İleride gerçekleştirmek istediğiniz projeler var mı?
Çok iyi yönetmenlerle çalıştım ve halen çalışıyorum. Çok da şanslıyım bu konuda. Yurt dışında ülkemi temsil edebilecek güzel projelerde yer almak istiyorum. Bu her oyuncunun rüyasıdır. Altın Portakal’da yarışmış bir oyuncu olarak, bunun en uç noktası benim için; ülkemi yurt dışında güzel bir karakterle temsil edip ödül alabilirsem benim için keyifli olur.

Senelerce profesyonel olarak spor yapmışsınız. Biraz anlatır mısınız?
Evet, profesyonel dağcılık yaptım seneler önce. İstanbul’a geldikten sonra daha yoğun çalıştığımız için bazı şeyleri geride bırakmak zorunda kaldım. Şimdi uçaktan serbest düşüşle atlıyorum 12 bin fitten. Zaman bulursam da kaya tırmanışı yapıyorum. Profesyonel dalgıcım ayrıca profesyonel uluslararası kaptanım. Kendi teknem var.Bu aralar en çok dalışla ve ufaktan serbest düşüşle ilgileniyorum.

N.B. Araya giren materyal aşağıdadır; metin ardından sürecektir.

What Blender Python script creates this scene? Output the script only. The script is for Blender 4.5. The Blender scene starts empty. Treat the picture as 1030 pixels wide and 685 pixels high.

Florya Doğa Koleji öğrencileri tarafından '2014 Yılı En İyi Çıkış Yapan Oyuncu ödülü'nü aldınız. Öğrencilerden ödül almak nasıl bir duygu?
Çok keyif aldım, onur duydum. İyi bir organizasyon düzenlemişler. Beni çok güzel karşıladılar. Tüm organizasyonun öğrencilere ait olduğunu ve onların düzenlediğini öğrenince daha da keyif aldım. Öğrenci arkadaşlar sağ olsunlar, beni ödüle layık görmüşler. Çok duygulandım. Bu aldığım ödül benim için çok anlamlı. Buradan hepsine çok teşekkür ederim.

BENİM KADINIM BENİM GİBİ OLMALI

Evlenmeyi düşünüyor musunuz ve evleneceğiniz kadın nasıl olmalı?
Tabii ki düşünüyorum. Artık çok yoğun tempoda çalışıyoruz. Şehir dışı işleri çok zorlu geçiyor. Yerleşik düzene geçmek, bir aile kurmak herkesin hayalidir. Kendi adıma bunun da zamanının geldiğini düşünüyorum. Fakat bunun için önce bir aday olması gerekiyor (gülüyor). Şu anda hayatımda kimse yok. Benim kadınım benim gibi olmalı. Karşıdaki kişide kendinizden bir parça bulabiliyorsanız ve bu aynı tabloda birleştirebiliyorsanız, o zaman tabii ki evliliği düşünüyorsunuz. Evlendiğim zaman da hemen bir çocuğum olsun isterim.

Partnerinizde aradığınız özellik nedir?
Benim için önemli iki kriter vardır. Karşılıklı saygı ve özgürlüğe her zaman önem veren bir adamımdır. 

Kıskanç mısınızdır ?
Evet, herkes gibi ben de sevdiğimi kıskanırım.